▸ **Collected data**
---
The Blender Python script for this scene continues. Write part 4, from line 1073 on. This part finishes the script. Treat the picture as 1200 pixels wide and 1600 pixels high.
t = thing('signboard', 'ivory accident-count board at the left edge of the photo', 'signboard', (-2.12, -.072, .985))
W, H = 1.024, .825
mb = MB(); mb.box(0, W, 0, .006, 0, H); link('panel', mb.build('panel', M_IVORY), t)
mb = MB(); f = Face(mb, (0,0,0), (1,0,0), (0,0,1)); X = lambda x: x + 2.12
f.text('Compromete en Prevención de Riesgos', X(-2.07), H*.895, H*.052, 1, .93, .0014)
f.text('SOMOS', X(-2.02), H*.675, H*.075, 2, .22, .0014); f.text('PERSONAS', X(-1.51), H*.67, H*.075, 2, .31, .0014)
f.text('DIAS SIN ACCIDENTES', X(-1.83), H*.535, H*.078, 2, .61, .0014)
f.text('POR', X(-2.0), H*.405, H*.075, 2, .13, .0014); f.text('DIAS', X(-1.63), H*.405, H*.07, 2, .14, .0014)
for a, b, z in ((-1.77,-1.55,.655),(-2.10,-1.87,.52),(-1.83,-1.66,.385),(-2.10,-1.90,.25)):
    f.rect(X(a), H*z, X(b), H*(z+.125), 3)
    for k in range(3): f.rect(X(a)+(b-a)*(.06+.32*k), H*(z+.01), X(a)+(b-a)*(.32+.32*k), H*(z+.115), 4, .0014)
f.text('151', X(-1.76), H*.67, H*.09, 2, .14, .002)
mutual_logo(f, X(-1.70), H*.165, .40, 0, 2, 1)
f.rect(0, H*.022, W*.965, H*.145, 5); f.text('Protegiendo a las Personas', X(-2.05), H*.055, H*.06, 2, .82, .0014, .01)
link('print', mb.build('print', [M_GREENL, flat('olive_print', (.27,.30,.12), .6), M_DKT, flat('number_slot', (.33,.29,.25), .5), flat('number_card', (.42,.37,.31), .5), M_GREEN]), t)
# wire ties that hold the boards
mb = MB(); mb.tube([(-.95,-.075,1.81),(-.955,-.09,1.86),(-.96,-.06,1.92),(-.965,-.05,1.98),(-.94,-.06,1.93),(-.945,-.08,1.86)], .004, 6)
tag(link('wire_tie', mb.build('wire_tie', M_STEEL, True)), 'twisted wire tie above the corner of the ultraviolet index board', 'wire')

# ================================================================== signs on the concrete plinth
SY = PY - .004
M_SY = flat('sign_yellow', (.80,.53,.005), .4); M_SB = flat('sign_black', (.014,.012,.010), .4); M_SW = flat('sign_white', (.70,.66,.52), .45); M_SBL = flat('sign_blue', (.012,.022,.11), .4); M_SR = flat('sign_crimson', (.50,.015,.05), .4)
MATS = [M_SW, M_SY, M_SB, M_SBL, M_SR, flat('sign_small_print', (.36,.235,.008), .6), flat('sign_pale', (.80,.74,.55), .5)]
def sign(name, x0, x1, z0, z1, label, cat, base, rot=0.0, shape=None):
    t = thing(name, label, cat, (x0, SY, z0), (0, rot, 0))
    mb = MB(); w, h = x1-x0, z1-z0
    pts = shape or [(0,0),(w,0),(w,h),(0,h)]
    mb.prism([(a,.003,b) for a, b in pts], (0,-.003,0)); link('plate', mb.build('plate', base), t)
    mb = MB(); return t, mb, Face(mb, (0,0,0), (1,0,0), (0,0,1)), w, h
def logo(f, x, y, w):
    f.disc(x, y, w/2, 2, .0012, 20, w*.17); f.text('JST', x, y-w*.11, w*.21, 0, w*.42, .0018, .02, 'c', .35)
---
▸ **Instructions for the task**
Extract each line of the material exactly as it stands.

▸ **Response below**
The Blender Python script for this scene continues. Write part 4, from line 1073 on. This part finishes the script. Treat the picture as 1200 pixels wide and 1600 pixels high.
t = thing('signboard', 'ivory accident-count board at the left edge of the photo', 'signboard', (-2.12, -.072, .985))
W, H = 1.024, .825
mb = MB(); mb.box(0, W, 0, .006, 0, H); link('panel', mb.build('panel', M_IVORY), t)
mb = MB(); f = Face(mb, (0,0,0), (1,0,0), (0,0,1)); X = lambda x: x + 2.12
f.text('Compromete en Prevención de Riesgos', X(-2.07), H*.895, H*.052, 1, .93, .0014)
f.text('SOMOS', X(-2.02), H*.675, H*.075, 2, .22, .0014); f.text('PERSONAS', X(-1.51), H*.67, H*.075, 2, .31, .0014)
f.text('DIAS SIN ACCIDENTES', X(-1.83), H*.535, H*.078, 2, .61, .0014)
f.text('POR', X(-2.0), H*.405, H*.075, 2, .13, .0014); f.text('DIAS', X(-1.63), H*.405, H*.07, 2, .14, .0014)
for a, b, z in ((-1.77,-1.55,.655),(-2.10,-1.87,.52),(-1.83,-1.66,.385),(-2.10,-1.90,.25)):
    f.rect(X(a), H*z, X(b), H*(z+.125), 3)
    for k in range(3): f.rect(X(a)+(b-a)*(.06+.32*k), H*(z+.01), X(a)+(b-a)*(.32+.32*k), H*(z+.115), 4, .0014)
f.text('151', X(-1.76), H*.67, H*.09, 2, .14, .002)
mutual_logo(f, X(-1.70), H*.165, .40, 0, 2, 1)
f.rect(0, H*.022, W*.965, H*.145, 5); f.text('Protegiendo a las Personas', X(-2.05), H*.055, H*.06, 2, .82, .0014, .01)
link('print', mb.build('print', [M_GREENL, flat('olive_print', (.27,.30,.12), .6), M_DKT, flat('number_slot', (.33,.29,.25), .5), flat('number_card', (.42,.37,.31), .5), M_GREEN]), t)
# wire ties that hold the boards
mb = MB(); mb.tube([(-.95,-.075,1.81),(-.955,-.09,1.86),(-.96,-.06,1.92),(-.965,-.05,1.98),(-.94,-.06,1.93),(-.945,-.08,1.86)], .004, 6)
tag(link('wire_tie', mb.build('wire_tie', M_STEEL, True)), 'twisted wire tie above the corner of the ultraviolet index board', 'wire')

# ================================================================== signs on the concrete plinth
SY = PY - .004
M_SY = flat('sign_yellow', (.80,.53,.005), .4); M_SB = flat('sign_black', (.014,.012,.010), .4); M_SW = flat('sign_white', (.70,.66,.52), .45); M_SBL = flat('sign_blue', (.012,.022,.11), .4); M_SR = flat('sign_crimson', (.50,.015,.05), .4)
MATS = [M_SW, M_SY, M_SB, M_SBL, M_SR, flat('sign_small_print', (.36,.235,.008), .6), flat('sign_pale', (.80,.74,.55), .5)]
def sign(name, x0, x1, z0, z1, label, cat, base, rot=0.0, shape=None):
    t = thing(name, label, cat, (x0, SY, z0), (0, rot, 0))
    mb = MB(); w, h = x1-x0, z1-z0
    pts = shape or [(0,0),(w,0),(w,h),(0,h)]
    mb.prism([(a,.003,b) for a, b in pts], (0,-.003,0)); link('plate', mb.build('plate', base), t)
    mb = MB(); return t, mb, Face(mb, (0,0,0), (1,0,0), (0,0,1)), w, h
def logo(f, x, y, w):
    f.disc(x, y, w/2, 2, .0012, 20, w*.17); f.text('JST', x, y-w*.11, w*.21, 0, w*.42, .0018, .02, 'c', .35)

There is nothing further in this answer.